Stored data:
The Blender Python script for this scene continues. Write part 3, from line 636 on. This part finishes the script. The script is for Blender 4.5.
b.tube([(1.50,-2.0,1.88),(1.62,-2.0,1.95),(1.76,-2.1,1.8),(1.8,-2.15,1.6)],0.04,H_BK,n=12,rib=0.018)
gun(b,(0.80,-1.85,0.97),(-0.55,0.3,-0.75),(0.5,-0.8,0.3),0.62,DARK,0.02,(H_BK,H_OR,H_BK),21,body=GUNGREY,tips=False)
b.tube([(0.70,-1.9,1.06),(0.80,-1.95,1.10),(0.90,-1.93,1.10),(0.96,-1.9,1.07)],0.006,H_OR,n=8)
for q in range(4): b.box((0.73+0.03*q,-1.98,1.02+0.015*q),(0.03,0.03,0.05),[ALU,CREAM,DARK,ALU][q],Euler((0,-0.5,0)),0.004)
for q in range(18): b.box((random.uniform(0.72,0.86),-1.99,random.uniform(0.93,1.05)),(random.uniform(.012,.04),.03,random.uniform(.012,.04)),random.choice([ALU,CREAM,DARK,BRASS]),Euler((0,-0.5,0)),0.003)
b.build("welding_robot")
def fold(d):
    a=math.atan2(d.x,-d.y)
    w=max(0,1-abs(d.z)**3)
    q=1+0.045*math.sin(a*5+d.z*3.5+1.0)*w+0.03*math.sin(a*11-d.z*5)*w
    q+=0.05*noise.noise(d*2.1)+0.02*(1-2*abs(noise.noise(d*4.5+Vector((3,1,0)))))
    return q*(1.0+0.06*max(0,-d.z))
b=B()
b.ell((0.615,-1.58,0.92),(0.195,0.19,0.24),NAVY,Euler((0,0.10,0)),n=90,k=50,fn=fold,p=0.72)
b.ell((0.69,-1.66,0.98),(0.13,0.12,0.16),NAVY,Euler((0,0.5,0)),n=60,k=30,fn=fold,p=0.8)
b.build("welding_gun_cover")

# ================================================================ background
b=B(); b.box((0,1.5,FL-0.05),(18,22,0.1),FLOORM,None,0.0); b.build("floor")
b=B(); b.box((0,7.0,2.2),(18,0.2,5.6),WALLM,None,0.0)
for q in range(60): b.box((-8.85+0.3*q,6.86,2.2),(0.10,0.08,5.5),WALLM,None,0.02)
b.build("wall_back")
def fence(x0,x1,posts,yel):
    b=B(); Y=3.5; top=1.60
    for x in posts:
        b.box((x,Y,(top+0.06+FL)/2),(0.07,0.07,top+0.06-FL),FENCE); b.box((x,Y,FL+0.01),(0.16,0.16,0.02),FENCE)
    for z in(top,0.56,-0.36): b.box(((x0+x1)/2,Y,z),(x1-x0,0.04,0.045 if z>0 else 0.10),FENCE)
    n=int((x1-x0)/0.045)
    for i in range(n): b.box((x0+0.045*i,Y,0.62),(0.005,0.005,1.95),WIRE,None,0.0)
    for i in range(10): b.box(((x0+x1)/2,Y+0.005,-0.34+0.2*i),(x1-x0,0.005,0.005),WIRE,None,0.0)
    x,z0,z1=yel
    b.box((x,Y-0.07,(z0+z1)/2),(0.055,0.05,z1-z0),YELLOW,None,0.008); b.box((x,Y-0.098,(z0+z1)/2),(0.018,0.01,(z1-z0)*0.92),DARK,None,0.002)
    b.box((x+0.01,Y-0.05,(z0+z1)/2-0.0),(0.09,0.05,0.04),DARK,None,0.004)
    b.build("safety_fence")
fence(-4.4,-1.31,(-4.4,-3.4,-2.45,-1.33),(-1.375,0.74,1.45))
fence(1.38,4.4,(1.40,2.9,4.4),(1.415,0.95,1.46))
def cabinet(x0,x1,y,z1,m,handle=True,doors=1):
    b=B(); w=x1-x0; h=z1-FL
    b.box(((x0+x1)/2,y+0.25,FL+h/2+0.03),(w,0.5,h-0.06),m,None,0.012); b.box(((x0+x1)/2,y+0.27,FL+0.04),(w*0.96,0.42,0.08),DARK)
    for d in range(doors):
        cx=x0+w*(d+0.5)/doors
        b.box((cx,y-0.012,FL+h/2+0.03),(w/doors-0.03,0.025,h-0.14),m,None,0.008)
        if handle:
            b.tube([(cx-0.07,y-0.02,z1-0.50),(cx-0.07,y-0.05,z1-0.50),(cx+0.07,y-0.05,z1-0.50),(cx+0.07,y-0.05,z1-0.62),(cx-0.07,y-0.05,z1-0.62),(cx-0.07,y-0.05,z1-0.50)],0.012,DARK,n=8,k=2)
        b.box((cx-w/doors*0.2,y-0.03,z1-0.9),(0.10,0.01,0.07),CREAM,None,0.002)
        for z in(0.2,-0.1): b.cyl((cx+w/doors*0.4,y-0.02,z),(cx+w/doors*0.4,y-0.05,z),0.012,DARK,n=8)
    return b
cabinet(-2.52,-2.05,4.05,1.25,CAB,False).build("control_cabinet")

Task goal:
Nothing in the data may differ; print all of it exactly as written.

Result for this exercise:
The Blender Python script for this scene continues. Write part 3, from line 636 on. This part finishes the script. The script is for Blender 4.5.
b.tube([(1.50,-2.0,1.88),(1.62,-2.0,1.95),(1.76,-2.1,1.8),(1.8,-2.15,1.6)],0.04,H_BK,n=12,rib=0.018)
gun(b,(0.80,-1.85,0.97),(-0.55,0.3,-0.75),(0.5,-0.8,0.3),0.62,DARK,0.02,(H_BK,H_OR,H_BK),21,body=GUNGREY,tips=False)
b.tube([(0.70,-1.9,1.06),(0.80,-1.95,1.10),(0.90,-1.93,1.10),(0.96,-1.9,1.07)],0.006,H_OR,n=8)
for q in range(4): b.box((0.73+0.03*q,-1.98,1.02+0.015*q),(0.03,0.03,0.05),[ALU,CREAM,DARK,ALU][q],Euler((0,-0.5,0)),0.004)
for q in range(18): b.box((random.uniform(0.72,0.86),-1.99,random.uniform(0.93,1.05)),(random.uniform(.012,.04),.03,random.uniform(.012,.04)),random.choice([ALU,CREAM,DARK,BRASS]),Euler((0,-0.5,0)),0.003)
b.build("welding_robot")
def fold(d):
    a=math.atan2(d.x,-d.y)
    w=max(0,1-abs(d.z)**3)
    q=1+0.045*math.sin(a*5+d.z*3.5+1.0)*w+0.03*math.sin(a*11-d.z*5)*w
    q+=0.05*noise.noise(d*2.1)+0.02*(1-2*abs(noise.noise(d*4.5+Vector((3,1,0)))))
    return q*(1.0+0.06*max(0,-d.z))
b=B()
b.ell((0.615,-1.58,0.92),(0.195,0.19,0.24),NAVY,Euler((0,0.10,0)),n=90,k=50,fn=fold,p=0.72)
b.ell((0.69,-1.66,0.98),(0.13,0.12,0.16),NAVY,Euler((0,0.5,0)),n=60,k=30,fn=fold,p=0.8)
b.build("welding_gun_cover")

# ================================================================ background
b=B(); b.box((0,1.5,FL-0.05),(18,22,0.1),FLOORM,None,0.0); b.build("floor")
b=B(); b.box((0,7.0,2.2),(18,0.2,5.6),WALLM,None,0.0)
for q in range(60): b.box((-8.85+0.3*q,6.86,2.2),(0.10,0.08,5.5),WALLM,None,0.02)
b.build("wall_back")
def fence(x0,x1,posts,yel):
    b=B(); Y=3.5; top=1.60
    for x in posts:
        b.box((x,Y,(top+0.06+FL)/2),(0.07,0.07,top+0.06-FL),FENCE); b.box((x,Y,FL+0.01),(0.16,0.16,0.02),FENCE)
    for z in(top,0.56,-0.36): b.box(((x0+x1)/2,Y,z),(x1-x0,0.04,0.045 if z>0 else 0.10),FENCE)
    n=int((x1-x0)/0.045)
    for i in range(n): b.box((x0+0.045*i,Y,0.62),(0.005,0.005,1.95),WIRE,None,0.0)
    for i in range(10): b.box(((x0+x1)/2,Y+0.005,-0.34+0.2*i),(x1-x0,0.005,0.005),WIRE,None,0.0)
    x,z0,z1=yel
    b.box((x,Y-0.07,(z0+z1)/2),(0.055,0.05,z1-z0),YELLOW,None,0.008); b.box((x,Y-0.098,(z0+z1)/2),(0.018,0.01,(z1-z0)*0.92),DARK,None,0.002)
    b.box((x+0.01,Y-0.05,(z0+z1)/2-0.0),(0.09,0.05,0.04),DARK,None,0.004)
    b.build("safety_fence")
fence(-4.4,-1.31,(-4.4,-3.4,-2.45,-1.33),(-1.375,0.74,1.45))
fence(1.38,4.4,(1.40,2.9,4.4),(1.415,0.95,1.46))
def cabinet(x0,x1,y,z1,m,handle=True,doors=1):
    b=B(); w=x1-x0; h=z1-FL
    b.box(((x0+x1)/2,y+0.25,FL+h/2+0.03),(w,0.5,h-0.06),m,None,0.012); b.box(((x0+x1)/2,y+0.27,FL+0.04),(w*0.96,0.42,0.08),DARK)
    for d in range(doors):
        cx=x0+w*(d+0.5)/doors
        b.box((cx,y-0.012,FL+h/2+0.03),(w/doors-0.03,0.025,h-0.14),m,None,0.008)
        if handle:
            b.tube([(cx-0.07,y-0.02,z1-0.50),(cx-0.07,y-0.05,z1-0.50),(cx+0.07,y-0.05,z1-0.50),(cx+0.07,y-0.05,z1-0.62),(cx-0.07,y-0.05,z1-0.62),(cx-0.07,y-0.05,z1-0.50)],0.012,DARK,n=8,k=2)
        b.box((cx-w/doors*0.2,y-0.03,z1-0.9),(0.10,0.01,0.07),CREAM,None,0.002)
        for z in(0.2,-0.1): b.cyl((cx+w/doors*0.4,y-0.02,z),(cx+w/doors*0.4,y-0.05,z),0.012,DARK,n=8)
    return b
cabinet(-2.52,-2.05,4.05,1.25,CAB,False).build("control_cabinet")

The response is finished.